• Records for the task
»»
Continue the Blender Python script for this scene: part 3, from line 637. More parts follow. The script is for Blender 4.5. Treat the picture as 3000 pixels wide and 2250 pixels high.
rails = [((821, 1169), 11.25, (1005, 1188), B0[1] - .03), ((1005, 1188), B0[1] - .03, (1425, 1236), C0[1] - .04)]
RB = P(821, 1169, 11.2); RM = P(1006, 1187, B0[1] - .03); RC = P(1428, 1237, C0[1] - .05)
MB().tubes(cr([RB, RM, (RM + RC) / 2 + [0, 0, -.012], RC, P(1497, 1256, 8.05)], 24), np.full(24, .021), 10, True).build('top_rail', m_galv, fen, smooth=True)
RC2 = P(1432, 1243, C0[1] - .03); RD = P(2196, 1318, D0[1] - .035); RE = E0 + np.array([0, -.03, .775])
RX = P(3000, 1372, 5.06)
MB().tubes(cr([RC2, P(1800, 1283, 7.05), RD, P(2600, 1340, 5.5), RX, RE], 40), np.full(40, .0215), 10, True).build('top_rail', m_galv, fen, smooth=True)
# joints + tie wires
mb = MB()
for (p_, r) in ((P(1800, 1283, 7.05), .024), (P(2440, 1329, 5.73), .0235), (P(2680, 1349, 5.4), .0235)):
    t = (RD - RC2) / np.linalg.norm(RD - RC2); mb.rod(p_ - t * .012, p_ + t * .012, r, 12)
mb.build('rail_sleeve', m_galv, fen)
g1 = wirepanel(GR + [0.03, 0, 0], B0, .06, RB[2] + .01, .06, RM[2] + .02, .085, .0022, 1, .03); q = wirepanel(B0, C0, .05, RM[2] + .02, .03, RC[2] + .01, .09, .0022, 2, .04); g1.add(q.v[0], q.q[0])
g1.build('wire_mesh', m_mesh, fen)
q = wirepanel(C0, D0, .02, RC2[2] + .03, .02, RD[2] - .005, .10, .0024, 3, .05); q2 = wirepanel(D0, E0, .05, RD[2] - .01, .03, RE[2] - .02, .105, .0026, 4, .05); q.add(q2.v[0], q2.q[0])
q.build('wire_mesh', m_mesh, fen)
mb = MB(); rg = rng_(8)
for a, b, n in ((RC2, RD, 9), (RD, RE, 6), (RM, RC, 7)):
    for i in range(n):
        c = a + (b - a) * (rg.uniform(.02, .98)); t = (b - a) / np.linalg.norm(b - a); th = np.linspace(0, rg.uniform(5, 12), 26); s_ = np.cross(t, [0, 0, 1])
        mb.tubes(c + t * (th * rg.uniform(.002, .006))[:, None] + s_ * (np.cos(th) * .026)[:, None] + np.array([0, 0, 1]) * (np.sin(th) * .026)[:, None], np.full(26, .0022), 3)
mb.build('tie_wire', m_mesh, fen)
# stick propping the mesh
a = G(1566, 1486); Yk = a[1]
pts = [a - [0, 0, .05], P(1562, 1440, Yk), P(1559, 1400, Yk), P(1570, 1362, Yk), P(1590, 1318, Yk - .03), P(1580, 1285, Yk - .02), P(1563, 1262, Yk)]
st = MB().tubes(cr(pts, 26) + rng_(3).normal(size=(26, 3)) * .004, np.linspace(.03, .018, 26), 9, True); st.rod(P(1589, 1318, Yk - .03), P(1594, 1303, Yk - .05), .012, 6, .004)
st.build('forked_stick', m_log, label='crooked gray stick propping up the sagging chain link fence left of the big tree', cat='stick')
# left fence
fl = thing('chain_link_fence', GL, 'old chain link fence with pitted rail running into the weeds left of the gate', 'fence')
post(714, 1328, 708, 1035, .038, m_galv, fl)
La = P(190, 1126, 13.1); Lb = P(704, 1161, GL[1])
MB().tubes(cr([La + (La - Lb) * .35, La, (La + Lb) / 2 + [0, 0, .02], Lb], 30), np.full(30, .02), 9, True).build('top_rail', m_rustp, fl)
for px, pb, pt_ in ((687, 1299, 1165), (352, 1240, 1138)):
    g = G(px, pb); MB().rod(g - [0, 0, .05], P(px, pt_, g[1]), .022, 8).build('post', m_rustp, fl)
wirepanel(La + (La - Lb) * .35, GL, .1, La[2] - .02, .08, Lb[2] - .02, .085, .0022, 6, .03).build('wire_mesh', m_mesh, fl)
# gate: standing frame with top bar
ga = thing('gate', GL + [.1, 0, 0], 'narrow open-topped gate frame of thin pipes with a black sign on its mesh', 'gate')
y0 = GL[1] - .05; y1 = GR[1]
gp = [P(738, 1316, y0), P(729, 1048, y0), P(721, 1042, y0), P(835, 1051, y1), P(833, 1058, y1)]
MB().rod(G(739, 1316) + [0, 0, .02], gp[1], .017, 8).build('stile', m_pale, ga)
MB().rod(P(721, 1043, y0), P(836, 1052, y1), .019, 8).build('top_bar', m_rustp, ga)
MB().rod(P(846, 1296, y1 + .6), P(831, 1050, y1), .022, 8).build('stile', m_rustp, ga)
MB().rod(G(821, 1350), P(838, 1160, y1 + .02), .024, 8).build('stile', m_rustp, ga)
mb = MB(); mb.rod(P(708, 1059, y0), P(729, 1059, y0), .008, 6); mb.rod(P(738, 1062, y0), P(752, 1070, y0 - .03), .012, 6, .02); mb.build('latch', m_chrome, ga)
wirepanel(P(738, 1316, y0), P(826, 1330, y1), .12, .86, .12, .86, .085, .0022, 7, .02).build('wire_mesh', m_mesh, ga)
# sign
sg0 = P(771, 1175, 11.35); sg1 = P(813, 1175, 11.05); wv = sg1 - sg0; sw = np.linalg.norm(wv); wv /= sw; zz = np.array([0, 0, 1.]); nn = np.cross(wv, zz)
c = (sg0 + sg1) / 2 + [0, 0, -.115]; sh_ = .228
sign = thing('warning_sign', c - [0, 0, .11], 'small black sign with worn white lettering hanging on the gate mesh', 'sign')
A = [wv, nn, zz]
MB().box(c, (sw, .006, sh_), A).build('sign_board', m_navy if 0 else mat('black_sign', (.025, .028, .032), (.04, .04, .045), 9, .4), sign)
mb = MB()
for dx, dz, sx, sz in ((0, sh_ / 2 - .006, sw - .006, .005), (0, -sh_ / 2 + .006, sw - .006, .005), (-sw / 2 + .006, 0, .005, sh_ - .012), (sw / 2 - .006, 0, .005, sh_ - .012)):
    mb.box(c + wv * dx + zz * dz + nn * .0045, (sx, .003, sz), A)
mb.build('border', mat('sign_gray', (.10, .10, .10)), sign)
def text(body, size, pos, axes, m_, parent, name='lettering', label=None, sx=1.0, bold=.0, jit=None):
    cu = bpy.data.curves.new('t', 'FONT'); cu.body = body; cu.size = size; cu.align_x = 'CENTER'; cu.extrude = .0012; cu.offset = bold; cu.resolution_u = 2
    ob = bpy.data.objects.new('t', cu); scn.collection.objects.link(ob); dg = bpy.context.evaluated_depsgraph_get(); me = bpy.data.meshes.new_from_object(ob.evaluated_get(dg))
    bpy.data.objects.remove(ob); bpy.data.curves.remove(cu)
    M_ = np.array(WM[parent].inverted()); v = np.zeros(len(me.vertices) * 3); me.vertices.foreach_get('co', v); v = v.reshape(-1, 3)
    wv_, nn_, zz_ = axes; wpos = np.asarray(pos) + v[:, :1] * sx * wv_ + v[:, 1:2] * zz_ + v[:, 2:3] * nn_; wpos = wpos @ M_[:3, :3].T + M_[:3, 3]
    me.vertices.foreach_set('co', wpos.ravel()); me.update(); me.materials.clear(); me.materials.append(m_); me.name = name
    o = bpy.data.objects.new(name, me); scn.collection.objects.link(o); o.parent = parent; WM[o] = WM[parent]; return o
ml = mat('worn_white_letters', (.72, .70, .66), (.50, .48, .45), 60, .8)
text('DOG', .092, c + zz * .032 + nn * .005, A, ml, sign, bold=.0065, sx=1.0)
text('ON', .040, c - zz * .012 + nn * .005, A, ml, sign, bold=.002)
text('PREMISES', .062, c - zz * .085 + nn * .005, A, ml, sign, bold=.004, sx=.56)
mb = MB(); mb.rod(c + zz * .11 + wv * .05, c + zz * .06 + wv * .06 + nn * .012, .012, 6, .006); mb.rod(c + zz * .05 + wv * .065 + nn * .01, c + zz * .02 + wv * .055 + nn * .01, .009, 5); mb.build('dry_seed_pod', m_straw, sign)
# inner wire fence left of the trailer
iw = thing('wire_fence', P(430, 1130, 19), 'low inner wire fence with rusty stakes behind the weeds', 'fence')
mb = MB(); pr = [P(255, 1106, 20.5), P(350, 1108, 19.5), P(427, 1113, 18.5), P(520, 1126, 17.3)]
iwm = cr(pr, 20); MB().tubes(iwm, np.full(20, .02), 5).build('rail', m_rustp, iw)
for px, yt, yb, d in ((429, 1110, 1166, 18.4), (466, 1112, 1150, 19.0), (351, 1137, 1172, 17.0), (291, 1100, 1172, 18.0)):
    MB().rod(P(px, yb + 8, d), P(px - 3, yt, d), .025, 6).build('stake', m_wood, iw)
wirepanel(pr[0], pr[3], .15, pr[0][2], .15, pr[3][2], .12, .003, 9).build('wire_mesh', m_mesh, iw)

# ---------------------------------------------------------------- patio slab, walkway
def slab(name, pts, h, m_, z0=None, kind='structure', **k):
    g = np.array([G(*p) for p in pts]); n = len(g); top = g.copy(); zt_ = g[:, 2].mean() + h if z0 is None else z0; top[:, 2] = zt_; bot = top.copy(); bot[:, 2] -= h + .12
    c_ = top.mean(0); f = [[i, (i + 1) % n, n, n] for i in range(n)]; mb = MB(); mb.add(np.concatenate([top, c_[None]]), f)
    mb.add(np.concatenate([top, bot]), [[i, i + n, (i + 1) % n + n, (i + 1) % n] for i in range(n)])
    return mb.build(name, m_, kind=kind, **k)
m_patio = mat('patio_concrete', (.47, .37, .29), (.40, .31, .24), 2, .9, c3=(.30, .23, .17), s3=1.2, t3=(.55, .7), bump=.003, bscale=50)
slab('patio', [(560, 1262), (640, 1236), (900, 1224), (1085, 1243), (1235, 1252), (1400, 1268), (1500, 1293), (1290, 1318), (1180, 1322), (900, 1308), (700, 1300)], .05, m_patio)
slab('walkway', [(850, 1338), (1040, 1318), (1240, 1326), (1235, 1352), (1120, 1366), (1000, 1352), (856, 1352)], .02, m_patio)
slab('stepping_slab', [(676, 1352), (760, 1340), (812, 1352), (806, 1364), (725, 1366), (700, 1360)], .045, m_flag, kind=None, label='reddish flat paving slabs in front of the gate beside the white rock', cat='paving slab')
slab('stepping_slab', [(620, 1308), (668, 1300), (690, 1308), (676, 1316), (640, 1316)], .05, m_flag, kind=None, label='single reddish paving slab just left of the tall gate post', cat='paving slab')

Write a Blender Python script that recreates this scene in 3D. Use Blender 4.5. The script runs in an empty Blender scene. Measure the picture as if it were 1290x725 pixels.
««
• Set problem
Whenever "script" turns up in a line, pick that line out.

• Output of the exercise
Continue the Blender Python script for this scene: part 3, from line 637. More parts follow. The script is for Blender 4.5. Treat the picture as 3000 pixels wide and 2250 pixels high.
Write a Blender Python script that recreates this scene in 3D. Use Blender 4.5. The script runs in an empty Blender scene. Measure the picture as if it were 1290x725 pixels.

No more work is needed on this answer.